The OP was interested in law placement. For the last two classes admitted at UVA Law, UVA placed 39 and W&M 22. If you consider that UVA has 2.6X as many undergraduates, W&M placed more on a per capita basis at UVA Law than UVA. And really, while law schools consider undergraduate school reputation, but they are going to look at direct measures of applicant quality. The LSAC publishes average LSAT and GPA by institution. In 2017 (the most recent year reported), UVA applicants had an average LSAT of 160.84 and GPA of 3.43. W&M was slightly higher at 161.18 average LSAT and 3.44 average GPA. In comparison, Emory was 160.64 and 3.51, Washington U was 164.05 and 3.65, and Tufts was 164.48 and 3.62.
If you are trying to reduce student quality to acceptance rate, you should also keep in mind that this would mean Northeastern University, with a 19% admission rate has superior student quality to UVA or W&M. (They had 62,000 applications last year.) Tufts acceptance rate is under 15%, so although you dismiss it as lower ranked, it is more selective as well by that metric.
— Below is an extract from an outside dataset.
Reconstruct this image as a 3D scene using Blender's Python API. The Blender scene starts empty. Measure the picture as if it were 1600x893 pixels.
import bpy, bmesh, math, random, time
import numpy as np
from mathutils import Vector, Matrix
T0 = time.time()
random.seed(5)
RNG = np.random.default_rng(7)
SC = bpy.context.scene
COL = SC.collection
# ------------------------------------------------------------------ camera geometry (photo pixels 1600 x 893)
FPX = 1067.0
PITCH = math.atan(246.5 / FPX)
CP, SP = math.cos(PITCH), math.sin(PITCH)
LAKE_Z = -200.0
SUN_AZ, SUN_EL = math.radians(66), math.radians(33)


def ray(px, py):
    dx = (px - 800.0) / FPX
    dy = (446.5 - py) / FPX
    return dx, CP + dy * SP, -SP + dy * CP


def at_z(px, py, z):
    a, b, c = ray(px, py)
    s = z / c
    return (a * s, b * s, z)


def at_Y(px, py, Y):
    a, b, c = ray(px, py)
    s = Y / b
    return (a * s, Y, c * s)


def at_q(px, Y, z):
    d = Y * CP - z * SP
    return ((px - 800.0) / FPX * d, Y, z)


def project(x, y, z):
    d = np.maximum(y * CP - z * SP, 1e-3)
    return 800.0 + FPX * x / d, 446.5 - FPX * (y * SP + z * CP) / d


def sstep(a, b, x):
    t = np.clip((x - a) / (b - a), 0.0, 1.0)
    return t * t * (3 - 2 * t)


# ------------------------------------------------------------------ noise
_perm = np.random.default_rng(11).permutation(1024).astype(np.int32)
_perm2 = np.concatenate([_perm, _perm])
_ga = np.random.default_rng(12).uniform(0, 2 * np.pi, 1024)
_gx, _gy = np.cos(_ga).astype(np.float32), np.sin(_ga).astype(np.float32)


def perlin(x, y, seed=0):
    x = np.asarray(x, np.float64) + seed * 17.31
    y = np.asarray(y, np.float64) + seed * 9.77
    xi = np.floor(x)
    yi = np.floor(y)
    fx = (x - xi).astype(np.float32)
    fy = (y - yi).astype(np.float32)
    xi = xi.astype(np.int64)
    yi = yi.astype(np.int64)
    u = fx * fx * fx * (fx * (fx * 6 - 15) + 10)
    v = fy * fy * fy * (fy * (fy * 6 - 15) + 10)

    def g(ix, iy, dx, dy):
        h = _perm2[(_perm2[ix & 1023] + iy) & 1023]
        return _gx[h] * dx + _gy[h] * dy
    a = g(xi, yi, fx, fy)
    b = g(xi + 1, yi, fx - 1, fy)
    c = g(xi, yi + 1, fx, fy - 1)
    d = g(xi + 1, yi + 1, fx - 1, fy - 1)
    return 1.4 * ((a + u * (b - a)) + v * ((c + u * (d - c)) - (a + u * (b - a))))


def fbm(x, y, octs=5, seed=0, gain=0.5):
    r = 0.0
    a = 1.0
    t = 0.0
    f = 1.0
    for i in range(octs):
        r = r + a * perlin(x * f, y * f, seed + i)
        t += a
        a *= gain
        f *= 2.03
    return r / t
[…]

It also has a middle 50% SAT of 1380 to 1530 vs UVA's 1330 to 1500.
The real question is, if you have the same stats (LSAT and GPA) coming out of these schools, does one give you a measurable leg up over the others?
Anonymous wrote:Wash U, UVA, and Emory held a forum tonight along with Hopkins and Notre Dame. Generally similar ranked schools?
Anonymous wrote:Vanderbilt’s placement in investment banking has improved significantly in the past 5 years.
Anonymous wrote:Anonymous wrote:Anonymous wrote:OP.....yes, I would take any of those schools over UVA in a heartbeat. Cost isn't an issue for us and I don't want my children going to some state school where 70% of the students hail from Virginia or any other state for that matter.
There seem to be multiple OPs on this thread.
No, I was directing my response to OP.
Anonymous wrote:Anonymous wrote:OP.....yes, I would take any of those schools over UVA in a heartbeat. Cost isn't an issue for us and I don't want my children going to some state school where 70% of the students hail from Virginia or any other state for that matter.
There seem to be multiple OPs on this thread.
Anonymous wrote:OP.....yes, I would take any of those schools over UVA in a heartbeat. Cost isn't an issue for us and I don't want my children going to some state school where 70% of the students hail from Virginia or any other state for that matter.
Anonymous wrote:Anonymous wrote:Virginia > W&M > Tufts/Emory/WUSTL and it isn't even close.
What is not close? W&M acceptance rate is in the mid 30's. You're delusional to think it can compete with the others on student quality. Tufts is ranked lower than UVA so there's no good reason to pay more for it unless you want to do engineering.
Anonymous wrote:Virginia > W&M > Tufts/Emory/WUSTL and it isn't even close.